7/24/2017 0 Comments

Secondary Characters: The Story of Sahnsor Di'ent

 If you read my post about the Thanksgiving 2015 Descent Into Madness​, you know how I tend to lose control over my supporting characters. Sometimes, they push outside of their boundaries and take control of the story in ways I never intended them to--and usually, this ends up being a good thing for everyone (even if it does screw with my outline).

But there's another, more subtle, way that secondary characters can take on a life of their own, and so I want to talk for a minute about Sahnsor Di'ent.

Di'ent was a walk-on bit character in White Stone. His only reason for existing was to give his two or three lines of dialogue, and he fulfilled that purpose nicely. He said his lines, the story continued, and no one missed anything from his exclusion.

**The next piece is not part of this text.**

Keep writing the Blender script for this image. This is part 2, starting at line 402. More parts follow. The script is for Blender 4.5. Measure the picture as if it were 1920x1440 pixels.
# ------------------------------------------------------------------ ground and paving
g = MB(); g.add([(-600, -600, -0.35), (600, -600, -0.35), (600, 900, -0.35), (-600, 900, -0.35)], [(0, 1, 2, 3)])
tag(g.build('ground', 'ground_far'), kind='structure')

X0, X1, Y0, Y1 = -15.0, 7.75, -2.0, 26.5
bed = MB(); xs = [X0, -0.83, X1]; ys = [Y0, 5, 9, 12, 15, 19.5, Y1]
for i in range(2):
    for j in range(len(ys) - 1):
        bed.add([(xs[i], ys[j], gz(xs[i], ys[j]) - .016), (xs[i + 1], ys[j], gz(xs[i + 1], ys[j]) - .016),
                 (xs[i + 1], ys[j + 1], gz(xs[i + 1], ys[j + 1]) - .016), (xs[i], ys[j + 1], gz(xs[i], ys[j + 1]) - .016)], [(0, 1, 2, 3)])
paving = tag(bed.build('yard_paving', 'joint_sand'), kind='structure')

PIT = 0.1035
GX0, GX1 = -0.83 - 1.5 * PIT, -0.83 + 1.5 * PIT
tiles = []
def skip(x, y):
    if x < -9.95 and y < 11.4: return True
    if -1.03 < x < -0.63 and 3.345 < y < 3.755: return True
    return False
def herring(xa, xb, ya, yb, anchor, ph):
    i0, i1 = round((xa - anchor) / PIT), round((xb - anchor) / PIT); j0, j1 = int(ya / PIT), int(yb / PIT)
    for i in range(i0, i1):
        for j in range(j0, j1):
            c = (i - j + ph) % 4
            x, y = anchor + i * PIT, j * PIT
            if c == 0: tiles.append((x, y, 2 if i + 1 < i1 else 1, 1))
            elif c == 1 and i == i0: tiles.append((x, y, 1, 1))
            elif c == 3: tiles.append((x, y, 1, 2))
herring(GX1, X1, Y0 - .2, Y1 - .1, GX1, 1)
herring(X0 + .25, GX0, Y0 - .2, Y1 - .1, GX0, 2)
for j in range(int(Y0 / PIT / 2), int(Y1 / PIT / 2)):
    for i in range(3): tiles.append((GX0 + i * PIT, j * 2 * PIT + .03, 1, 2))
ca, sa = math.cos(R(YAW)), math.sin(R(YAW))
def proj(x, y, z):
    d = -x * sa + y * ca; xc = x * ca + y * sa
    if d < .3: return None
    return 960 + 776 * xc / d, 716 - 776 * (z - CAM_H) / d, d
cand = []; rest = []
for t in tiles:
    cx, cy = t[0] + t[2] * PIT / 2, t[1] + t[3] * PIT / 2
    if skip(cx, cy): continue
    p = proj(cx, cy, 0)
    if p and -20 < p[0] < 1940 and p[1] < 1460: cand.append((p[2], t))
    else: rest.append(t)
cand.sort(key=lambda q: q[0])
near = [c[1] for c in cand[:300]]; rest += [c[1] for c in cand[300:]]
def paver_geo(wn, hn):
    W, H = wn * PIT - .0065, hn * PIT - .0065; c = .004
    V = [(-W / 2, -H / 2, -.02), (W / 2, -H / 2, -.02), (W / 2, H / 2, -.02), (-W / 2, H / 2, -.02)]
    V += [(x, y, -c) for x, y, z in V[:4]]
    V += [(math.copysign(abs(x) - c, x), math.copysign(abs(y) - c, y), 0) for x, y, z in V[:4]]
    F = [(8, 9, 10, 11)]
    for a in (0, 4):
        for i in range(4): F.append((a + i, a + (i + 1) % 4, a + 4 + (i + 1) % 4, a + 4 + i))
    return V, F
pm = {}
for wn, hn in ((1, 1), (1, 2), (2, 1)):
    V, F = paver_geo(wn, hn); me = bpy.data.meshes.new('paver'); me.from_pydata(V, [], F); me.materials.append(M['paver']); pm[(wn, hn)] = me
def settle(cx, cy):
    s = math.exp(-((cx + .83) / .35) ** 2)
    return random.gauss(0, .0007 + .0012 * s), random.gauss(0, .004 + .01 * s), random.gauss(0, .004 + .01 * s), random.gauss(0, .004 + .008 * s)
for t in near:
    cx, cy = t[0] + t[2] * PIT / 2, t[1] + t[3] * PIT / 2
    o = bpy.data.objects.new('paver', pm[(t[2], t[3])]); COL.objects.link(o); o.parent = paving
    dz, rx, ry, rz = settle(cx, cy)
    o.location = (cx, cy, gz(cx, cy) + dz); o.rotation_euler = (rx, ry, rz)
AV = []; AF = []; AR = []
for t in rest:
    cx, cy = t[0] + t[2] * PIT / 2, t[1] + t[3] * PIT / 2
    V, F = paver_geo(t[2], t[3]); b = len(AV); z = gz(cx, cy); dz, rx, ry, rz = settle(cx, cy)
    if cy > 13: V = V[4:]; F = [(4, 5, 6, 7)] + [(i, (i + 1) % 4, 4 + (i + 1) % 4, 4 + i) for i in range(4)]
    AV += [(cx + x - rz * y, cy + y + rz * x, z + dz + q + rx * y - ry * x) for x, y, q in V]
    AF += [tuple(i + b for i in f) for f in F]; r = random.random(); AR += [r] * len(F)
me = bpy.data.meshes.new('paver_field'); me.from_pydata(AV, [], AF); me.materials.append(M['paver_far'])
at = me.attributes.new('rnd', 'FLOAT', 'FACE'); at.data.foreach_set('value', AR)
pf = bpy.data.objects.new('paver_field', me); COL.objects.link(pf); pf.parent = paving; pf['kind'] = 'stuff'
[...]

​But there was something about those three lines of dialogue. There was so much *relationship destroyed* and *promises broken* and *trust betrayed* in his three sentences that I couldn't get Di'ent out of my head. He sat there, a character who was meant to do one single thing, with a full load of regret and guilt and desire to make things right, and I found him popping up in unexpected places as I attempted my first failed tries at what would become Wide Horizons (that is a story unto itself--the way rewriting White Stone for NaNoWriMo 2013 changed everything, but I digress). And every time he popped up, it all came back--the destroyed relationship, the broken promises, the betrayed trust. His guilt and regret and desire to make things right. All these scenes were scrapped when the end of White Stone took a different turn in draft 3 than it had in prior versions, but by then, Di'ent was there, an established minor character with his own feelings and agenda, and I really liked what he could do inside the white stone palace.

And so, when Wild Tides rolled around, I really felt I couldn't ignore him. He needed a role to play, something significant to do, and that's what he got: [REDACTED TO REMOVE SPOILERS]*. His character arc, born of a bit part and three lines of dialogue in Book 1, can now be complete.
*Wild Tides, White Stone Book 3, will be available in Dec. 2017.